**YOUR OBJECTIVE**
Gather from the listing below each line that includes the word "pixels", and copy it.

·····

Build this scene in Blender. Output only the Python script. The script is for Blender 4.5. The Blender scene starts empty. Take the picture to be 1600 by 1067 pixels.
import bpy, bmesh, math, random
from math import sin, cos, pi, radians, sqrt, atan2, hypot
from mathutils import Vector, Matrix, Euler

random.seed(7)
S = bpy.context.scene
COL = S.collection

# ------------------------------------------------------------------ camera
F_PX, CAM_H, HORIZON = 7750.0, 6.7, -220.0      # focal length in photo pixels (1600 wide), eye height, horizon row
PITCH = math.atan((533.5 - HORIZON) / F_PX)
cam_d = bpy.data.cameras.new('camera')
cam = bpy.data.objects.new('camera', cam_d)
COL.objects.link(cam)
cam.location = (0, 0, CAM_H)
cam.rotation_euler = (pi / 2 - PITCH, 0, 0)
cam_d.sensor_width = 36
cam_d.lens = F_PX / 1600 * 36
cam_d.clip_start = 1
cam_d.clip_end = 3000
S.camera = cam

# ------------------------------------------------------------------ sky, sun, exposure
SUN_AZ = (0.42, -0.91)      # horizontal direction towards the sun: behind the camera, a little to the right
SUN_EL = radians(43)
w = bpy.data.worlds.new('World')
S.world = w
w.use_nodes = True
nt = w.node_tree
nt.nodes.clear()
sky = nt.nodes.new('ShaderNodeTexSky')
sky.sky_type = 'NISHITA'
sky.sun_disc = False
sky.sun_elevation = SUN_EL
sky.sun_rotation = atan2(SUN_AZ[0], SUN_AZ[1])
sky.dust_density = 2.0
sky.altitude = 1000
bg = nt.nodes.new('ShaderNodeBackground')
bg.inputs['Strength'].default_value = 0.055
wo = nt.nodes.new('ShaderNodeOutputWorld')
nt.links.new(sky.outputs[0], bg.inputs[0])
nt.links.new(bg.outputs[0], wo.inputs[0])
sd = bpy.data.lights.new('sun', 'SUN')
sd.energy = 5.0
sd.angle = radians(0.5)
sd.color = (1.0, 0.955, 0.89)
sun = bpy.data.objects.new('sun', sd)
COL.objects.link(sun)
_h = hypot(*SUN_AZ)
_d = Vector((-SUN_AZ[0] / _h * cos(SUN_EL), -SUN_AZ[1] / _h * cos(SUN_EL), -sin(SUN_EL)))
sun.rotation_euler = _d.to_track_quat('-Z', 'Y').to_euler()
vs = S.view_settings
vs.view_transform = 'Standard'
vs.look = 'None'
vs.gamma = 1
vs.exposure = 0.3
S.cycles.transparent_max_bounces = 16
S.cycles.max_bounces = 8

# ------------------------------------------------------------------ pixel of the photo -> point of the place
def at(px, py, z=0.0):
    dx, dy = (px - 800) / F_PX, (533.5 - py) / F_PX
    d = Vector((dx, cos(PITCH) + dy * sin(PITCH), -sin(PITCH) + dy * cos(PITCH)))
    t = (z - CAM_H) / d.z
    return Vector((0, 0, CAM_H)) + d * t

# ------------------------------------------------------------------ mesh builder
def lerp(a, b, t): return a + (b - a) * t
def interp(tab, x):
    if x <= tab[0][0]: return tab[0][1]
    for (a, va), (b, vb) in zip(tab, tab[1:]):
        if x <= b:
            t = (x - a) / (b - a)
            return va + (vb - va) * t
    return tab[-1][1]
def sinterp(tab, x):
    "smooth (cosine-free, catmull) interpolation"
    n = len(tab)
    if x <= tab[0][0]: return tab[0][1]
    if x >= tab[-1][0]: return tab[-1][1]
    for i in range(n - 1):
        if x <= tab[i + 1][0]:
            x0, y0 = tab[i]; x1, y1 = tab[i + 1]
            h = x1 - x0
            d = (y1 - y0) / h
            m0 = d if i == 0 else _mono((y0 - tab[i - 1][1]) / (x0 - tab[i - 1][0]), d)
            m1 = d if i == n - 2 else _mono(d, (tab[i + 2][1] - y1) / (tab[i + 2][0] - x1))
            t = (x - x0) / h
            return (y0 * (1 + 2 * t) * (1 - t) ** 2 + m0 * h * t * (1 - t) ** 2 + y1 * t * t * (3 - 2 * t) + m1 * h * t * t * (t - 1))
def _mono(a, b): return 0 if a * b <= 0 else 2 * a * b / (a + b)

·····

**EXERCISE ANSWER**
Build this scene in Blender. Output only the Python script. The script is for Blender 4.5. The Blender scene starts empty. Take the picture to be 1600 by 1067 pixels.
F_PX, CAM_H, HORIZON = 7750.0, 6.7, -220.0      # focal length in photo pixels (1600 wide), eye height, horizon row